- Project: BT House
- Architect: Jorgelina Tortorici & Asociados
- Location: Argentina, Adrogué, Buenos Aires Province
- Year: 2017
- Area: 411 m2
- Photography: Alejandro Peral
A Calm Urban Refuge Framed by Strong Geometry
Set on a corner lot in Adrogué, BT House pairs a disciplined architectural language with warm, everyday livability. Two carefully proportioned wings form an L-shaped plan that cradles a private garden, turning the home inward to light, landscape, and family life while the street faces a more reserved, protective shell. The strategy delivers a house that feels simultaneously solid to the city and open to nature.
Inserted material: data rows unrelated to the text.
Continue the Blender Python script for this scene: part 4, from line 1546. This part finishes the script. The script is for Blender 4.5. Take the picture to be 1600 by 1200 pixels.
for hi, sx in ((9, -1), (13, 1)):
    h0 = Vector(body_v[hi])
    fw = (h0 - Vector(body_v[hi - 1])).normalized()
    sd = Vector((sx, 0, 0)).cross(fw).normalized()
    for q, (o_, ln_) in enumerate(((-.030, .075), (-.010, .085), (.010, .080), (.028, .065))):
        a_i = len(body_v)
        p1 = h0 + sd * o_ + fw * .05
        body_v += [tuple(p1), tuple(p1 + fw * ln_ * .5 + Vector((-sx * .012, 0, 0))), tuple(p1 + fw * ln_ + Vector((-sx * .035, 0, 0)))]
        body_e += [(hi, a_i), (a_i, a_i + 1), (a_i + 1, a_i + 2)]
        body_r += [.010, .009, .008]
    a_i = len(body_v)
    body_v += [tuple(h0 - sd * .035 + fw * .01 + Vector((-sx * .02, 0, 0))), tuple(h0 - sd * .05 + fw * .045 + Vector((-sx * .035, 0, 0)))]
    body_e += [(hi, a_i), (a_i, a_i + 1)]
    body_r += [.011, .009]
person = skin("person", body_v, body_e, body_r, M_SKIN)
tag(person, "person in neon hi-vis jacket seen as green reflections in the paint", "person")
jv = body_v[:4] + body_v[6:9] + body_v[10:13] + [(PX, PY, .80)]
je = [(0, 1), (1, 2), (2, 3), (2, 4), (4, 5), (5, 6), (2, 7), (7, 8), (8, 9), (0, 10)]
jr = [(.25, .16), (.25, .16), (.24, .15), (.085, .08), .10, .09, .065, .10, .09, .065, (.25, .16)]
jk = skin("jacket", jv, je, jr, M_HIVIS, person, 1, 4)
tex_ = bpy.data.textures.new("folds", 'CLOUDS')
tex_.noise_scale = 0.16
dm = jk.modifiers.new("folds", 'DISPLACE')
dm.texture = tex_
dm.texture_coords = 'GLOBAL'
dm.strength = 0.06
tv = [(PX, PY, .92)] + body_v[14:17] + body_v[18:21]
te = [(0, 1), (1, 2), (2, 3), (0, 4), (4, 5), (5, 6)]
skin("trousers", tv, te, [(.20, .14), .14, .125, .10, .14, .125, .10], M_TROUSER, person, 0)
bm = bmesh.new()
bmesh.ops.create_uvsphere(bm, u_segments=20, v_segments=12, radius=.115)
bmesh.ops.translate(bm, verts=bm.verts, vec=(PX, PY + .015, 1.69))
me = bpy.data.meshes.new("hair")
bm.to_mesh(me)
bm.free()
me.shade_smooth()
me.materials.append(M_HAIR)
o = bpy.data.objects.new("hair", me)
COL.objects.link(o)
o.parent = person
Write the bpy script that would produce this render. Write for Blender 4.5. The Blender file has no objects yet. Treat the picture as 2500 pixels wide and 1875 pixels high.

Concept & Volumetric Strategy
The diagram is clear: embrace the garden. One wing hosts the social spaces; the other consolidates bedrooms and quiet rooms. The living–dining–kitchen sequence is elevated by half a level, creating long, unobstructed views across the terrace to the pool and lawn. Below that lifted slab, services and garage are tucked away, keeping the ground plane light, uncluttered, and fully devoted to daily life.
Circulation avoids anonymous corridors. Instead, thresholds are articulated as rooms—a generous entrance flanked by planted patios, a deep gallery that doubles as an outdoor living room, and sliding partitions that allow spaces to expand for gatherings or contract for intimacy.
Site, Orientation & Envelope
Facing two streets, the house responds with two distinct characters:
- Primary street façade: a quiet, almost blind plane of exposed concrete that ensures privacy and thermal stability.
- Secondary street & garden sides: large openings protected by micro-perforated metal shutters and deep overhangs that filter sun, air, and views.
The operable skin lets the family tune daylight and privacy throughout the day. Combined with the L-plan’s protected courtyard and cross-ventilation, the envelope supports passive comfort in a region of hot summers and cool winters.
Structure, Materials & Atmosphere
A restrained palette underscores clarity and durability:
- Reinforced concrete provides structure and a tactile, timeless finish.
- Steel columns decouple structure from enclosure, allowing wide roof projections and generously glazed walls.
- Neutral, noble surfaces—stone and timber—anchor the interiors, while built-ins designed by the studio keep lines clean and storage integrated.
- Perforated metal screens animate façades with changing light, adding depth and a subtle sense of movement.
The result is an architecture that feels precise yet relaxed—robust enough for family life, elegant enough for quiet contemplation.
Program & Daily Life
- Arrival: A sheltered entry sequence between two green patios mediates the shift from public street to private home.
- Social Wing (elevated): Living, dining, and kitchen align with the terrace and shaded gallery, blurring the boundary between inside and out.
- Private Wing (grounded): Bedrooms and study sit on the quieter side, more closed to the street and directly connected to the garden.
- Service & Garage (semi-buried): Discreetly organized below the main slab to keep social areas open and luminous.
- Garden & Pool: The courtyard becomes the spatial heart—daily routines spill outdoors beneath the gallery, where shade, breeze, and reflected light set the tone.
Light, Shadow & Seasonal Performance
The gallery, overhangs, and operable shutters orchestrate seasonal comfort: shading in summer, sun admission in winter, and all-day glare control. Openings are placed for cross-breezes, while the L-shape creates protected microclimates across the terrace and pool deck. Material mass (concrete/stone) tempers temperature swings, supporting low-energy living without sacrificing generosity.
Why It Matters
BT House is a precise lesson in how to make privacy and openness coexist in a suburban corner plot. With a simple L-diagram, disciplined materials, and a fine-tuned envelope, Jorgelina Tortorici & Asociados deliver a home that feels confident to the street and generous to its garden—a durable, climatically responsive model for contemporary family living in Buenos Aires.